Like the person above me said, you can spam left click on the buildings if you're in a small town, if not you just have to ask people until they mark it on your map.
Also any quest house will have a unique name instead of just "residence", something like "Heartwing Residence" for example.
And as for quest locations, if you press L you get quest log so it will always tell you where to go.
I did end up finding an NPC that marked it on the map for me, I just didn't know I had to keep asking around for it.
Not modding DF takes away the potential, vanilla game is good, but with mods it really shines, and installing mods is as simple as dropping a single file into the mods folder with few exceptions.
There are commands I don't use that get best gear and artifacts and gold but fastflying is just too much fun and handy (but lag-crashes the game in wilderness; it also flies through wall which is annoying but quite handy in dungeons since you can see dungeon from inside void). Stuck in a dungeon and tired of looking at levers to pull for quest item try tele2qmarker it works on many quests. Forget to set a recall anchor and don't want to trudge back through a dungeon to exit try tele2exit. You can also dungeon crawl and use these as a backup plan.
The mods have a whole lot to offer as well and after you play vanilla for awhile you should check DaggerfallUnity Nexus (browse all option) and Daggerfall Workshop for what can be added. You can even get mods that make the game harder. The airship mod is cool and can be manually flown. Hotkeys is good. Wildrness npc with enemy infighting can be fun to watch and lucrative to loot, as well as fighting and spell xp. Training overhaul, tool tips, archery, roads.

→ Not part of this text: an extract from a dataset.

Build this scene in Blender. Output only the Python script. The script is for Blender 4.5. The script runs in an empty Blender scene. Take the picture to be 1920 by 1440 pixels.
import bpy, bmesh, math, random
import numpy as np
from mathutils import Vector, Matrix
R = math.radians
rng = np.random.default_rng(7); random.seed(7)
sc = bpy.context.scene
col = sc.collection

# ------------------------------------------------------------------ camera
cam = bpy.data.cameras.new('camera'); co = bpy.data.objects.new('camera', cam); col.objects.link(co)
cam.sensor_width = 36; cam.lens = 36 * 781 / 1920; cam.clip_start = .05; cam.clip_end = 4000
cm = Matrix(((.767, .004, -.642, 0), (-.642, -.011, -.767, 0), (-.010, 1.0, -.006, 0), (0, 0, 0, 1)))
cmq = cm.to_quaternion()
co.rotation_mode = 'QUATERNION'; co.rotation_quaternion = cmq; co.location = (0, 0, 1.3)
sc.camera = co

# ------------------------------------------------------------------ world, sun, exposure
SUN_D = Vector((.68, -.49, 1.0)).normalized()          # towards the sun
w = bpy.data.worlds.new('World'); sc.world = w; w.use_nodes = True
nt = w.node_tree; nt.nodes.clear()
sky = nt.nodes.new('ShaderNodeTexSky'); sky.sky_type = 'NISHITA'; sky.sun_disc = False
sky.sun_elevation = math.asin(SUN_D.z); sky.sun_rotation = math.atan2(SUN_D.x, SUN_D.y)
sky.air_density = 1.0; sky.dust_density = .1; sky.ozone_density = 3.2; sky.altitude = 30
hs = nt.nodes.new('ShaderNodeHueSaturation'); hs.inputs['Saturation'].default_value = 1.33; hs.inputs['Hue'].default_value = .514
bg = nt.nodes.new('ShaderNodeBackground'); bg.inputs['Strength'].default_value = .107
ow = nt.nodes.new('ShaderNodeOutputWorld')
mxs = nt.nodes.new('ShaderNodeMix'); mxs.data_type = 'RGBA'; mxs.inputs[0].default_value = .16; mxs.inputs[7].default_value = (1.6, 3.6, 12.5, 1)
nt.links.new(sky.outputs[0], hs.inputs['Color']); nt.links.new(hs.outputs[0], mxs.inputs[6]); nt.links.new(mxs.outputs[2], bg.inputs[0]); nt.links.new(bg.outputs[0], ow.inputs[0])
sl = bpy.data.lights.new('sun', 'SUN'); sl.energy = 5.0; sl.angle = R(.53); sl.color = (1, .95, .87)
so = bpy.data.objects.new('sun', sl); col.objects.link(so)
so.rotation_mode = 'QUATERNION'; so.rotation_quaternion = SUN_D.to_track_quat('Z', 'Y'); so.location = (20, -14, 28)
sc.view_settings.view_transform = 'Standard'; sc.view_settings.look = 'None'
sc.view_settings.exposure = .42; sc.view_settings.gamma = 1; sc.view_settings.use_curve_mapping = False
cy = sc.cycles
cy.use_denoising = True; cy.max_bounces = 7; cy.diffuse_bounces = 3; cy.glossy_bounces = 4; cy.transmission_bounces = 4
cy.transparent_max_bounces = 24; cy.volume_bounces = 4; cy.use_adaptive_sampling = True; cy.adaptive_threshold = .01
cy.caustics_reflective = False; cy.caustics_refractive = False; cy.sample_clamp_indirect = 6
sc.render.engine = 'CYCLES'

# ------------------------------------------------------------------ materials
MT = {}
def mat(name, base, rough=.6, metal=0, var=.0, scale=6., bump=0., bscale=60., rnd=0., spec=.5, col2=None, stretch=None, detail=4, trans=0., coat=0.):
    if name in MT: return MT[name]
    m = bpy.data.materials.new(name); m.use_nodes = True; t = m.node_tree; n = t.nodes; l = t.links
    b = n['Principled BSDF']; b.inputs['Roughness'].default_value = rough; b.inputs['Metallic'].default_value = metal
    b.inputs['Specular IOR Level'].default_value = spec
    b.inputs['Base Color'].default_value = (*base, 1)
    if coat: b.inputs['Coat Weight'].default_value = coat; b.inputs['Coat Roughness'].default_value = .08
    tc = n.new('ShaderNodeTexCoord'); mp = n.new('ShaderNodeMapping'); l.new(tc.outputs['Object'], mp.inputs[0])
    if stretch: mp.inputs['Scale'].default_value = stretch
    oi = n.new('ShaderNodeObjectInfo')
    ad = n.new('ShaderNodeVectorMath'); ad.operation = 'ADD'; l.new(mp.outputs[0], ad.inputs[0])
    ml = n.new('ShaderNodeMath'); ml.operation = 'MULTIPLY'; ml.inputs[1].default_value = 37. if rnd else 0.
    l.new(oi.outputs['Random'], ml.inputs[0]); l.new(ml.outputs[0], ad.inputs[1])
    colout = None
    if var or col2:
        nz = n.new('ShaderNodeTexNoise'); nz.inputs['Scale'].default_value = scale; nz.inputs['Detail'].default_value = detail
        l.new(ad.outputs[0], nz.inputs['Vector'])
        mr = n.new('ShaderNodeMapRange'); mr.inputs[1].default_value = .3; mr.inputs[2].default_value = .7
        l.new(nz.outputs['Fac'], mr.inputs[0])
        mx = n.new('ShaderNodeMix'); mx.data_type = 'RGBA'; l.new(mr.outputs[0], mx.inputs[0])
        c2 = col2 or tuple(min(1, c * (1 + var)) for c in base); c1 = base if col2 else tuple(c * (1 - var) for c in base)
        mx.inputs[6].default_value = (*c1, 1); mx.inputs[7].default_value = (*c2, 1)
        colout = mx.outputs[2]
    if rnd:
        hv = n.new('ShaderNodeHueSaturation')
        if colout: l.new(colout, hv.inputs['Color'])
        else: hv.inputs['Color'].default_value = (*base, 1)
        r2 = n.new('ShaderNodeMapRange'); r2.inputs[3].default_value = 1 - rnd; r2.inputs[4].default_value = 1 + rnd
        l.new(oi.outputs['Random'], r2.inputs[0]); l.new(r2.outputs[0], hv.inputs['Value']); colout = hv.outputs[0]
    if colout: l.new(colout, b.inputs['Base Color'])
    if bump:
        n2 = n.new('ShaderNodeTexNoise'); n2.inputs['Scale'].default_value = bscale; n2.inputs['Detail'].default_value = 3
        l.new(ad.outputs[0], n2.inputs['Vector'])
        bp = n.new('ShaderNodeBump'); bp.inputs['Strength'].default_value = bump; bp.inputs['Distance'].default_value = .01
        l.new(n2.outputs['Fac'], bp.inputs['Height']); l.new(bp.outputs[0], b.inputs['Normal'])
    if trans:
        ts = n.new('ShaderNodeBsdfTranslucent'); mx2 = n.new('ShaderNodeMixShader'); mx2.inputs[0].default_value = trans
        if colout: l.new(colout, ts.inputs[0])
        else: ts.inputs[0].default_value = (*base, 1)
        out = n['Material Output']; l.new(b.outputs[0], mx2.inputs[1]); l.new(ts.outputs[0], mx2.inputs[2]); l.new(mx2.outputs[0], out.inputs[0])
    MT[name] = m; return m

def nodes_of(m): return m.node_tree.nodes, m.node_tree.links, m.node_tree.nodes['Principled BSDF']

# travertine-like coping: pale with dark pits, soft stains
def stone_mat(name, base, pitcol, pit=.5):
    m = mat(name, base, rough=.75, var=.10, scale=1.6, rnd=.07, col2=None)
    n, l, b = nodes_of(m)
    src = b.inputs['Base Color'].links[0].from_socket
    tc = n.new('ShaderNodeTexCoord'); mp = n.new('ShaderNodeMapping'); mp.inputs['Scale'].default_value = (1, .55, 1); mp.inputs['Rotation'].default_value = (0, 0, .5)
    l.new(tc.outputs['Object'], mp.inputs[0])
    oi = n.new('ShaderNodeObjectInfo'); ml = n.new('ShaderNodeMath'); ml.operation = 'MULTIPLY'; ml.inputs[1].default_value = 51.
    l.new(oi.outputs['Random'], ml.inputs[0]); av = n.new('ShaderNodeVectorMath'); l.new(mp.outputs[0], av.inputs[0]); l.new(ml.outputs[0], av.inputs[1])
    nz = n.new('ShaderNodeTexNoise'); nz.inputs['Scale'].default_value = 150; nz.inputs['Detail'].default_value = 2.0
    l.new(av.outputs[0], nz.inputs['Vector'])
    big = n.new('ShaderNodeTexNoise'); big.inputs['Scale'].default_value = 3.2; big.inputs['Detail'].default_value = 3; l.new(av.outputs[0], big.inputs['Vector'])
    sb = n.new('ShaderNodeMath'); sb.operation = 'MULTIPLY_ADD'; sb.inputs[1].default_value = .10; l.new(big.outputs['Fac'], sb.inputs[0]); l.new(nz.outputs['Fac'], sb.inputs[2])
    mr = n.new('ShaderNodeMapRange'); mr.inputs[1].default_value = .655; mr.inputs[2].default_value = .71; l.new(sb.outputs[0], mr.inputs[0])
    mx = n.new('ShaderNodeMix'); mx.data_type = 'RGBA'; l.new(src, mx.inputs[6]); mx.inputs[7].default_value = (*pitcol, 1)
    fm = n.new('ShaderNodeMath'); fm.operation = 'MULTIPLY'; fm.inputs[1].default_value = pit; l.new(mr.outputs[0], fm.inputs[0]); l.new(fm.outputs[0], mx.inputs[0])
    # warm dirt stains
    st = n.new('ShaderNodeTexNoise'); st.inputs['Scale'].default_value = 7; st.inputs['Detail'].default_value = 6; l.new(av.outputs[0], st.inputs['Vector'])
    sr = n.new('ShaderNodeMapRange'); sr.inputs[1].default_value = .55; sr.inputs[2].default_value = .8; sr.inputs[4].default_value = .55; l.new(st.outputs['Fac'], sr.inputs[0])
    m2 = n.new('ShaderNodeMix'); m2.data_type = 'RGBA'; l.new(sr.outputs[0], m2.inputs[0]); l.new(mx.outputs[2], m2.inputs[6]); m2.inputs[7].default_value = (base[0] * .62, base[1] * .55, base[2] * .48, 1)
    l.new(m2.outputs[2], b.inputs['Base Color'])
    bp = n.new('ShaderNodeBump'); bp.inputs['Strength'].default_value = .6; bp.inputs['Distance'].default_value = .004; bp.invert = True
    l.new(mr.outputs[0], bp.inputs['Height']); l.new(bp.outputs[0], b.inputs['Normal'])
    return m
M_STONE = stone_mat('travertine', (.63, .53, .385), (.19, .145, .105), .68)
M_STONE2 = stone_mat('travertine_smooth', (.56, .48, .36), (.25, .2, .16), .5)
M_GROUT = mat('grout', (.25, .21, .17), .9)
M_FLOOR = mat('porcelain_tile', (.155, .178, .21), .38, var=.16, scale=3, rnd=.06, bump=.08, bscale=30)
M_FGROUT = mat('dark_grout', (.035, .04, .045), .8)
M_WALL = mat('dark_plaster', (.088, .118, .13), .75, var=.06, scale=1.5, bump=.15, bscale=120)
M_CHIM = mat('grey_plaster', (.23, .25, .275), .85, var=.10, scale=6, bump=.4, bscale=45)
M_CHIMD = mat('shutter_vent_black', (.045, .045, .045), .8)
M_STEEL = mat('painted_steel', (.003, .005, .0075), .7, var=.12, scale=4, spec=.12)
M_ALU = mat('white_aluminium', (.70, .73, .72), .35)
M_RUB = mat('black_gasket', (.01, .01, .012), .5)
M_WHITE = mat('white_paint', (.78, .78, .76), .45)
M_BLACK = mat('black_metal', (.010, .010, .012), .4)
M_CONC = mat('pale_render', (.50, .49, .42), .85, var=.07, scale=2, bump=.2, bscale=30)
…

I was gung-ho at the start as well and then the game started to drag on me. "intended experience" of a game that was not done quite well enough? Remember that Elder Scrolls was young back then and things had not been honed down so while Bethesda didn't stay true to Daggerfall they did develop new things and learn from their mistakes and this game was a big learning lesson no doubt. The mods actually help complete the game in some ways.
Also use Blunt for peasants and commoners, Polite for nobles, Normal for the rest.
Finally, if you're REALLY lucky they can outright mark the target on your map.